Task requirements>
Return the lines from the one with "What Blender Python" through the one with "R = math.radians", exactly as they appear and with no pictures.

◇ ◇ ◇

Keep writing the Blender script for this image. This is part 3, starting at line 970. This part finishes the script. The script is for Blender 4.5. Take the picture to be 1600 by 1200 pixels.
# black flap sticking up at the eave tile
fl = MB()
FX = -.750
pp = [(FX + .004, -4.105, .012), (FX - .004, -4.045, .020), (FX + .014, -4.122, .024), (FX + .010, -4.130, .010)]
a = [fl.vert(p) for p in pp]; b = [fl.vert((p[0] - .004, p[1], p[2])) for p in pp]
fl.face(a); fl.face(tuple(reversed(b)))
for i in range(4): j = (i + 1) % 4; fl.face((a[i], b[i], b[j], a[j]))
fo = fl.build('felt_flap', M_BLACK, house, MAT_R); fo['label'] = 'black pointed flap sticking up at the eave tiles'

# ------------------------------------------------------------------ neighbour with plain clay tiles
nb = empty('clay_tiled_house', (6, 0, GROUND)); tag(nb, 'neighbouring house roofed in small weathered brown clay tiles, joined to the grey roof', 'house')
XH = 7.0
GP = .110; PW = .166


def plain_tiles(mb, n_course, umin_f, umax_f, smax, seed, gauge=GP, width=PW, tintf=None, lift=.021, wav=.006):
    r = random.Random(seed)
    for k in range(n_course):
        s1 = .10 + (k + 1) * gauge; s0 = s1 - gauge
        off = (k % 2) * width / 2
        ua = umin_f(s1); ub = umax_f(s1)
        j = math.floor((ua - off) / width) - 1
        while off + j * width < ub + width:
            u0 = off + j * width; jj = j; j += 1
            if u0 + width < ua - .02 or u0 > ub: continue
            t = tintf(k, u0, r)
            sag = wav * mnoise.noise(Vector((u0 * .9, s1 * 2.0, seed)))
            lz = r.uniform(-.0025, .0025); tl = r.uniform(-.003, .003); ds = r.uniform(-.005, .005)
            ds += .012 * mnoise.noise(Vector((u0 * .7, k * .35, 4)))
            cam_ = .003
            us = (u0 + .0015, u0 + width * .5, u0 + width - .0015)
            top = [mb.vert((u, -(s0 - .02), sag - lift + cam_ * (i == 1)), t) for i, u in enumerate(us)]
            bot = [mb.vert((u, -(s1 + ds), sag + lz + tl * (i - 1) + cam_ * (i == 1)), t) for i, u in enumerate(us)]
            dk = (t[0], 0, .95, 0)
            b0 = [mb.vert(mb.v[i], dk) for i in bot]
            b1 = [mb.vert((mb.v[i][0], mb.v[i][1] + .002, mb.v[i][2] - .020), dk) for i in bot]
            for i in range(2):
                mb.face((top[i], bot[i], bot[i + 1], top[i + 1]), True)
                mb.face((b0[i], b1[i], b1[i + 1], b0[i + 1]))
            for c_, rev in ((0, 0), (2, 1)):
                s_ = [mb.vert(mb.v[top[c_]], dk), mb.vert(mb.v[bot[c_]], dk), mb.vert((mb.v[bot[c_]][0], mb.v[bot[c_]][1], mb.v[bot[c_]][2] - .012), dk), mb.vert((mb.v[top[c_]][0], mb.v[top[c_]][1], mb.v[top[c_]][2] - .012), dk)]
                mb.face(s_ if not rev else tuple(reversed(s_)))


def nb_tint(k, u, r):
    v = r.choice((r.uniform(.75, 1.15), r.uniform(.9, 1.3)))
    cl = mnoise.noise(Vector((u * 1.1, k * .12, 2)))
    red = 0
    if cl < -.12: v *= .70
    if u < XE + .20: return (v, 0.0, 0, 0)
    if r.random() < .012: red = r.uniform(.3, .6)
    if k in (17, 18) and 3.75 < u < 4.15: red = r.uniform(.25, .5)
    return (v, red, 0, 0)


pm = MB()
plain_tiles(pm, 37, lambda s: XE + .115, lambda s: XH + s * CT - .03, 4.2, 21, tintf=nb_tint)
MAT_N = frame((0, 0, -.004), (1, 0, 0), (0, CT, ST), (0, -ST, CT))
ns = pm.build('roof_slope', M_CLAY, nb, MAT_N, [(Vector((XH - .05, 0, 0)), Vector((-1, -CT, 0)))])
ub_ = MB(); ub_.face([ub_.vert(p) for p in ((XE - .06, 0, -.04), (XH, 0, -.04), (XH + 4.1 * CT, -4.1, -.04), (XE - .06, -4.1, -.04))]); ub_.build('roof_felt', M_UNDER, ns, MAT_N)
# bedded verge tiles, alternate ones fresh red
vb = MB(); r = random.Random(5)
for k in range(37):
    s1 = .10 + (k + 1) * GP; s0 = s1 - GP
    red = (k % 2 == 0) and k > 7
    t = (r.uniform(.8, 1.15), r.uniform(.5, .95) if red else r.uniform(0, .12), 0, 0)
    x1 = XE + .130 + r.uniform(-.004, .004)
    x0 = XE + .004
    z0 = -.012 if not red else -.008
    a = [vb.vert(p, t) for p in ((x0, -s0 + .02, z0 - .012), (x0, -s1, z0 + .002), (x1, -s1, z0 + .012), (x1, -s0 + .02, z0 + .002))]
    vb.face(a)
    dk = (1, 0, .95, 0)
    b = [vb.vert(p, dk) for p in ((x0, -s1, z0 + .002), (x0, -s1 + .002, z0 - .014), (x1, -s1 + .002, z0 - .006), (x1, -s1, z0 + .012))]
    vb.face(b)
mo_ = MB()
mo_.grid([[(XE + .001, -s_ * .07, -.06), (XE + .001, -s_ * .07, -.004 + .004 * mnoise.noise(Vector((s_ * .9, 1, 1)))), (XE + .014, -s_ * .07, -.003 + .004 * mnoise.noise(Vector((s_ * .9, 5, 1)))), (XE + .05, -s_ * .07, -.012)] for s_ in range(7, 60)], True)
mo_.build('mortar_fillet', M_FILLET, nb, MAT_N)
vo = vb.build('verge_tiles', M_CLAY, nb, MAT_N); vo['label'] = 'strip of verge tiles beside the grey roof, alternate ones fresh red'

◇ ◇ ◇

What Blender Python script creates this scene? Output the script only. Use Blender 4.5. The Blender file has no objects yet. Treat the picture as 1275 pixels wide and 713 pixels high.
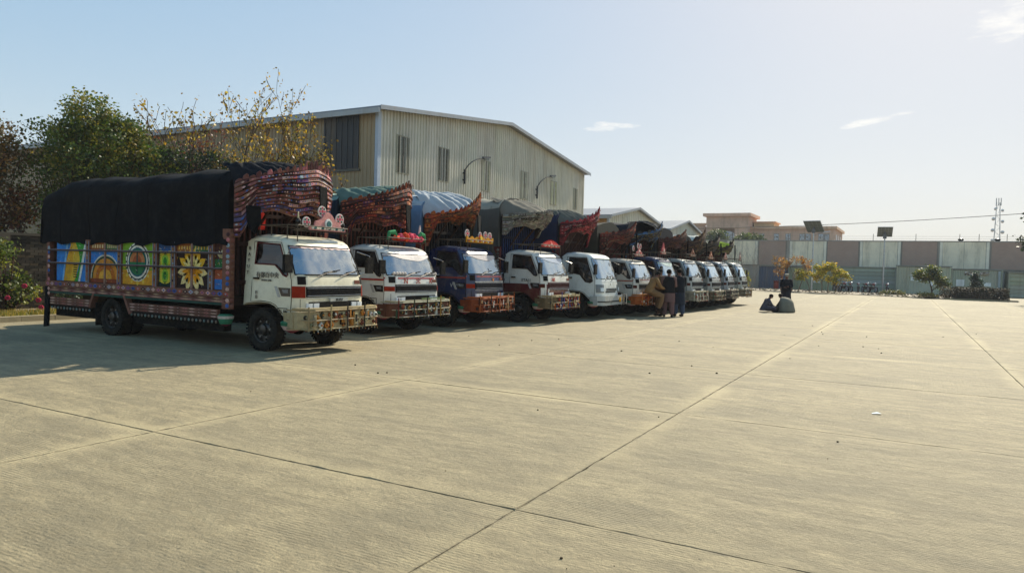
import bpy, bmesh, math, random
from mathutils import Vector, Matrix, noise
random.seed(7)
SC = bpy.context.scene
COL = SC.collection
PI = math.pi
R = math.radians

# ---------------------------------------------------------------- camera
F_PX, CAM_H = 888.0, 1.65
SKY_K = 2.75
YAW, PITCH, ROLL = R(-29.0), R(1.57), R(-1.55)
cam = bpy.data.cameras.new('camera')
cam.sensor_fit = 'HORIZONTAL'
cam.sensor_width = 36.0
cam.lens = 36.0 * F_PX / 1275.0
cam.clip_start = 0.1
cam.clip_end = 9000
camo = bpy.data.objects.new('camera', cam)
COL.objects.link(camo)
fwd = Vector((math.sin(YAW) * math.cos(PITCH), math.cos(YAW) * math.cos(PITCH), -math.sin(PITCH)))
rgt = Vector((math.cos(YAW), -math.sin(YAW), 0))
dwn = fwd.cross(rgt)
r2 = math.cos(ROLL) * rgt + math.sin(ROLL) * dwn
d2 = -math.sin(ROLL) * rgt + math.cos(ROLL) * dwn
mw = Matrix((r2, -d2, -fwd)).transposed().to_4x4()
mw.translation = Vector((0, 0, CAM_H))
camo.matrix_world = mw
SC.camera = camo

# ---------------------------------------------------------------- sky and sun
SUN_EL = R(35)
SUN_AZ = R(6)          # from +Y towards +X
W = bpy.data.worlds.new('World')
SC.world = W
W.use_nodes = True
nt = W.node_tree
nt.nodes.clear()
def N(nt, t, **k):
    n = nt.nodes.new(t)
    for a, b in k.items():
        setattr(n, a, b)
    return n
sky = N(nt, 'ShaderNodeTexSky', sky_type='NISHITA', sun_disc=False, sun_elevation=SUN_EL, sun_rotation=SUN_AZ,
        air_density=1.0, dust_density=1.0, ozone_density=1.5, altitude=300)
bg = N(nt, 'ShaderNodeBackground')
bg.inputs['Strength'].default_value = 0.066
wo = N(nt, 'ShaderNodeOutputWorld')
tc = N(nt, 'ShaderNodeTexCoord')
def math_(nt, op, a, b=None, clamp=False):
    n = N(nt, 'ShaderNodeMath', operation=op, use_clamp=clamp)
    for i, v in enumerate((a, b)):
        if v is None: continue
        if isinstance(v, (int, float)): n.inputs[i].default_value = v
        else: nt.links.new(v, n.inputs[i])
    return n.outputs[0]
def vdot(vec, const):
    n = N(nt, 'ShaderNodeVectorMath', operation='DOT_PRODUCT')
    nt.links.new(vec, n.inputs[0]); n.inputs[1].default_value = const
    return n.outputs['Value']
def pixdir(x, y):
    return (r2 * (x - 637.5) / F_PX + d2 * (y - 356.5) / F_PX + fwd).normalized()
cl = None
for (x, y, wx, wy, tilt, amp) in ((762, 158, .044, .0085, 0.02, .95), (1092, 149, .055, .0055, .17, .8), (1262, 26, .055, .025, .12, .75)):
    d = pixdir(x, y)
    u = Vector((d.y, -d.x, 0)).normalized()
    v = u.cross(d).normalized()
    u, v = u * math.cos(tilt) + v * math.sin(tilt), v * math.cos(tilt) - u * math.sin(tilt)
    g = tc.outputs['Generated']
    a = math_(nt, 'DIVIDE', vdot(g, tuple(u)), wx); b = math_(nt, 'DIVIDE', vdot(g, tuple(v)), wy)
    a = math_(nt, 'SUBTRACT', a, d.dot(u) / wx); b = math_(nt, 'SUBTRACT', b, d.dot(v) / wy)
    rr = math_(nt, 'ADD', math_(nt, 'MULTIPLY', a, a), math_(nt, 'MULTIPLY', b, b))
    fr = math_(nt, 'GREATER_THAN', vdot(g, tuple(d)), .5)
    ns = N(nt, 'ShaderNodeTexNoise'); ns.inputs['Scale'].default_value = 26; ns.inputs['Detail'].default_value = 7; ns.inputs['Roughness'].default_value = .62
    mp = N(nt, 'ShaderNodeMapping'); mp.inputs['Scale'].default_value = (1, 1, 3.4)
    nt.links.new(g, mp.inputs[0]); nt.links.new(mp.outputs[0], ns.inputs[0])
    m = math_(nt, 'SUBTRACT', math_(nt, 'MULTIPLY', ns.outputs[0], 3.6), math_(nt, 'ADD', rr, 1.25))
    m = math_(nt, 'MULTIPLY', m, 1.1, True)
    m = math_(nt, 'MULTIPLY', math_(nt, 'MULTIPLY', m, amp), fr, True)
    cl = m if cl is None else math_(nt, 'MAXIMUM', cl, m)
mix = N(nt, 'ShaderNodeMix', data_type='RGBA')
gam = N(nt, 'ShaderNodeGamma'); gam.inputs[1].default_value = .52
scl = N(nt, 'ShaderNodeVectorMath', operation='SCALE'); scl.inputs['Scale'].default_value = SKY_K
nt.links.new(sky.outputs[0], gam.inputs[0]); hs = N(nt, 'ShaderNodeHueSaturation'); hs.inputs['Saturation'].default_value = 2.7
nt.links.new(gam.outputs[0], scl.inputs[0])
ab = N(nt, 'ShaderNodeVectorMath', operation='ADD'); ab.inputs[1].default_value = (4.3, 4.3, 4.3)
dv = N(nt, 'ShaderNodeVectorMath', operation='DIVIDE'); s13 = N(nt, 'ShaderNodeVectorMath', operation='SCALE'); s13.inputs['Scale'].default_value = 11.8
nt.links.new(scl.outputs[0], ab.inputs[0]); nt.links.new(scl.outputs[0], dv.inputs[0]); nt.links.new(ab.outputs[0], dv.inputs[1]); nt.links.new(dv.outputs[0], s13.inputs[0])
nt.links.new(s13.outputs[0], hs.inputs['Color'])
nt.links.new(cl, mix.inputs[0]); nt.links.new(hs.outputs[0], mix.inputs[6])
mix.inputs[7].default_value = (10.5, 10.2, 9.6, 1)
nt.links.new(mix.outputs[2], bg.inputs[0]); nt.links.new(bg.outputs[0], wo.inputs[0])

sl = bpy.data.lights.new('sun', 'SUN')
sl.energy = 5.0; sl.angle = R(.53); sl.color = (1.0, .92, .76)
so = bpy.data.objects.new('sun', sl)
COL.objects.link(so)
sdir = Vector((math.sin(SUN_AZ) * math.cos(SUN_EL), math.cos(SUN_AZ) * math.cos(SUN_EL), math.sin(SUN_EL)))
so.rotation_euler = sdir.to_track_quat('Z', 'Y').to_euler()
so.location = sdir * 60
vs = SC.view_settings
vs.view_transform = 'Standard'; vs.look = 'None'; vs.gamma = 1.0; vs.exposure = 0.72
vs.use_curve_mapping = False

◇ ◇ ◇

Exercise response>
What Blender Python script creates this scene? Output the script only. Use Blender 4.5. The Blender file has no objects yet. Treat the picture as 1275 pixels wide and 713 pixels high.
import bpy, bmesh, math, random
from mathutils import Vector, Matrix, noise
random.seed(7)
SC = bpy.context.scene
COL = SC.collection
PI = math.pi
R = math.radians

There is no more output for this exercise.